Of course, these catfights, and caviar were fought and consumed before the terrorist attacks, but they would have been hard to swallow -- they have been hard to swallow -- even before firefighters were crushed to death as they tried to save others; before widowed refugees fleeing Afghanistan were living on crusts of bread; before thousands of families were trying to figure out how to survive now that they'd lost a loved one. It was still humiliating drivel that should be embarrassing to us all.
There has been evidence of some new circumspection in the fashion world. Besides Blahnik's public recall of his death pump, a few magazines published after Sept. 11 promised cheaper "Reality Chic" and reflected a desire to find the "true" meaning of American fashion.
"American dressing is about great cut and quality, rather than theater (as in Paris) or sex (as in Milan)," posited Wintour, in the November Vogue, with its patriotic cover. "These clothes are essential and relevant -- great impetus, in and of themselves, for women to head back to the stores." The resulting fashion spread consisted of models wearing red, white and blue, waving flags and wearing flag pins; this was paired with an editorial that cryptically claimed that crisis had revealed the "core strength" of American fashion: really great sportswear ("the right narrow pant ... the rethought trench ... and the crisp white shirt").
Similarly, at the fashion events of recent months -- such as the Vogue/VH1 Fashion Awards -- vast numbers of attendees wore red, white and blue ensembles, many even wearing T-shirts and jeans (one T-shirt, designed by the Council of Fashion Designers of America, is for sale, with all proceeds going to the Twin Towers Fund). And W's November homage to the stars and stripes even featured (gasp!) Catherine Malandrino dresses from two seasons back! (If no one is buying new clothes, thanks to a sinking economy, it seems that the faux pas of wearing clothes more than three months old is now forgivable. It was about time.)

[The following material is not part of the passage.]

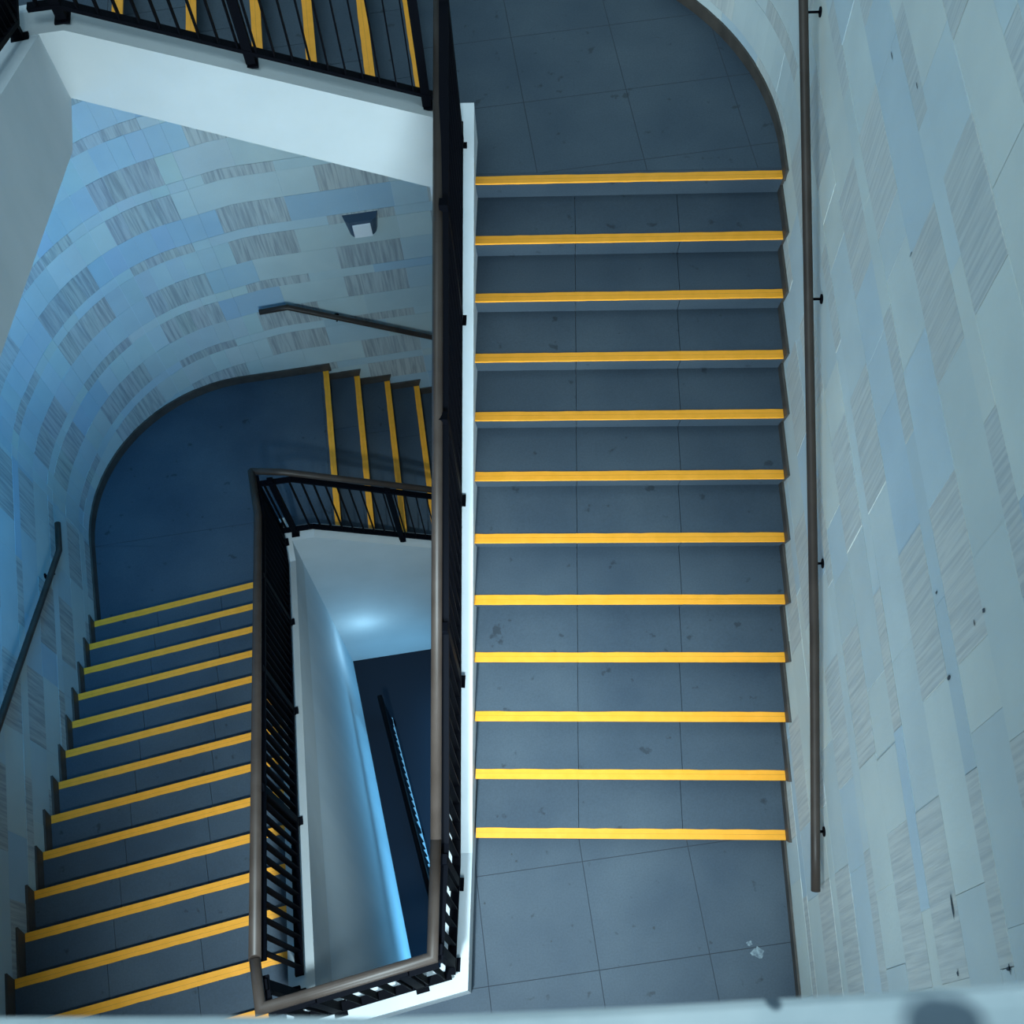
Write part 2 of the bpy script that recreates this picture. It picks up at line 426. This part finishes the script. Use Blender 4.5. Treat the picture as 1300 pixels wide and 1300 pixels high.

Style.com is currently predicting that spring fashion will be about "color and optimism." Sounds a bit like "Pink is the new Black," to me. One hopes this red, white and blue response to fashion patriotism is just a short-term solution. But I will remain, as Style.com suggests, optimistic that new color trends will come with a dose of relevance.
If we can assume that things have changed, that as a nation we might be leaving the safety of collective self absorption -- now breached -- to find meaning outside ourselves, perhaps we also can assume that an industry designed to appeal to the wanna-be in all of us will realize we now want something different.